The secret signing key. The same key must be passed to jwtdecode to verify the token; keep it private. Required - an empty key returns an empty string.

username required

The login name to authenticate. Combined with password and checked against the AA permission system (admin users or Reader Management users). Required.

password required

The password for username. If the username and password do not authenticate, the command returns an empty string. Required.
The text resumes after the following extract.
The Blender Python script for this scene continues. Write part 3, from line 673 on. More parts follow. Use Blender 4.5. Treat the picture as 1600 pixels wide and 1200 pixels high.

lifetime optional default 86400

How many seconds the token stays valid, counted from now. Left empty (or 0) it defaults to 86400, one day. The value is stored in the token as the exp (expiry) claim.

add_validity optional

Optional. An AA expression evaluated for the authenticated user (as item:USERID:add_validity) and stored in the token as the aaValid claim. jwtdecode re-evaluates it and rejects the token if the value changed, letting you invalidate old tokens (for example by updating a logout-time field on logout). Works only for Reader Management users; used with a regular admin it returns an empty string.

Examples

test[{jwtencode:}]
Expected[]
Actual[]
With no secret key the command can never sign a token, so it returns an empty string. The square brackets only frame the empty result.
test[{jwtencode:my-secret-key}]
Expected[]
Actual[]
A key is given but username and password are empty, so there is nobody to authenticate and the result is empty.
test[{jwtencode:my-secret-key:editor}]
Expected[]
Actual[]
The password (third parameter) is empty, so authentication cannot run and the result is empty.
test[{jwtencode:my-secret-key:nosuchuser:wrongpass}]
Expected[]
Actual[]
Username and password are both present but do not match any account, so authentication fails and the command returns an empty string. This is how a wrong login is signalled - no token, not an error.
virtual{jwtencode:my-secret-key:{qss:email}:{qss:password}}
Expected(a signed JWT, e.g. eyJ0eXAiOiJKV1QiLCJhbGciOiJIUzI1NiJ9.eyJzdWIiOiI...)
The real-world shape: take an email and password posted to the page (read here with qss) and sign a token for that user. With valid credentials this returns a long signed token string; the default lifetime of one day applies. The output changes on every call (it embeds the current time), so this is illustrative, not a test.
virtual{jwtencode:my-secret-key:{qss:email}:{qss:password}:3600}
Expected(a signed JWT that expires in 3600 seconds)
The fourth parameter sets the lifetime in seconds. Here 3600 makes the token expire after one hour instead of the default one day. With valid credentials this returns a signed token whose exp claim is one hour ahead.
virtual{jwtencode:my-secret-key:{qss:email}:{qss:password}:3600:_#EXITTIME}
Expected(a signed JWT carrying the aaValid claim; Reader Management users only)
The fifth parameter is an AA expression evaluated for the user and stored in the token. Passing the EXITTIME alias means jwtdecode will later compare it against the users current end-time field; updating that field on logout invalidates every token issued before. Works only for Reader Management users; with a regular admin the command returns an empty string.